Let $\varphi:\mathfrak{g}\to\mathfrak{q}$ be a morphism of finite-dimensional Lie algebras over a field $K$. Define $\varphi^\vee:\mathfrak{q}^\vee\to\mathfrak{g}^\vee$, $l\mapsto l\circ\varphi$, where $\mathfrak{g}^\vee$ is the $K$-vector space of all Lie algebra morphisms from $\mathfrak{g}$ to $K$. Let $0\to\mathfrak{h}\xrightarrow{\iota}\mathfrak{g}\xrightarrow{\varphi}\mathfrak{q}\to 0$ be a short exact sequence of Lie algebras.
Question: Is the "dual" sequence of vector spaces $0\to\mathfrak{q}^\vee\xrightarrow{\varphi^\vee}\mathfrak{g}^\vee\xrightarrow{\iota^\vee}\mathfrak{h}^\vee\to 0$ also exact?
My thoughts: I was able to prove that $\varphi^\vee$ is injective and that $\text{im}(\varphi^\vee)\subset\text{ker}(\iota^\vee)$. To prove the other inclusion, I tried proving that one can identify $\text{ker}(\iota^\vee)$ with a subspace of $\text{im}(\iota)^\vee$ and that one can identify $\text{ker}(\varphi)^\vee$ with a subspace of $\text{im}(\varphi^\vee)$. I was able to prove the former of these identifications.
I have trouble showing the rest, i.e. showing that $\iota^\vee$ is surjective and that $\text{ker}(\iota^\vee)\subset\text{im}(\varphi^\vee)$ (or that there exists an injective linear map $\text{ker}(\varphi)^\vee\hookrightarrow\text{im}(\varphi^\vee)$).

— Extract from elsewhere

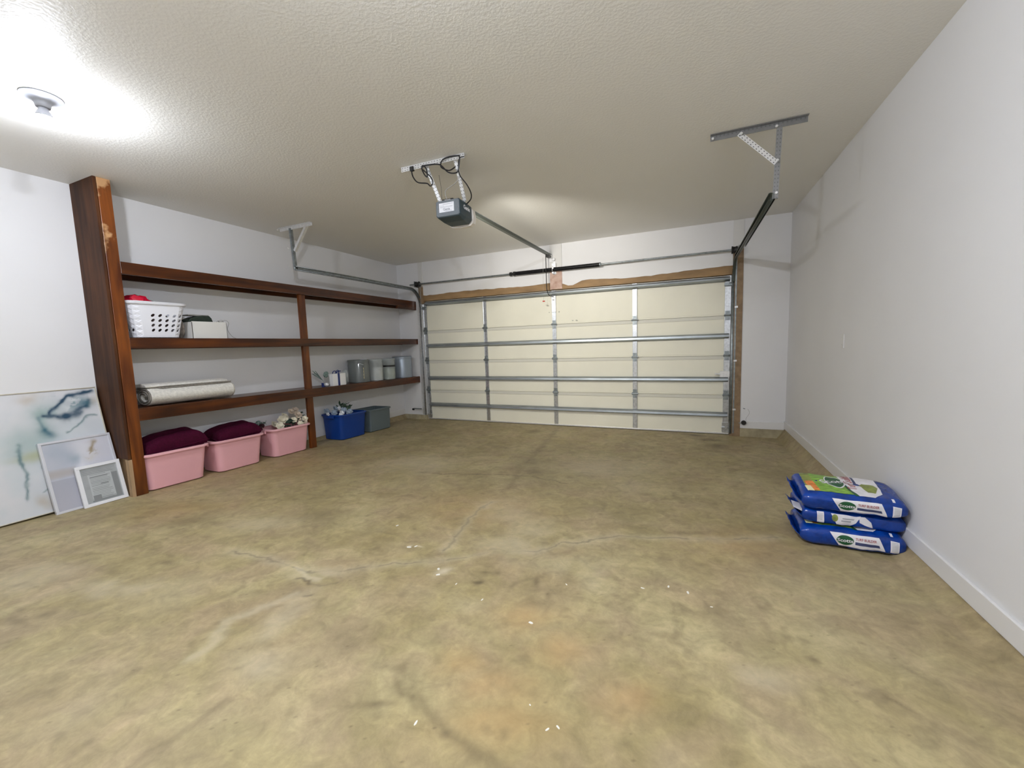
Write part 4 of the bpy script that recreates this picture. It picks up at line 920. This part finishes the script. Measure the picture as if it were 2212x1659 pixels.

For surjectivity, I know that $\iota$ has a linear retraction but of course it need not respect the brackets. The vector space dual version of this statement uses the fact that every vector subspace has a complement but of course we cannot assume that every Lie subalgebra has a complementary Lie algebra. Any ideas?
Edit: I have been able to prove everything except the surjectivity of $\iota^\vee$.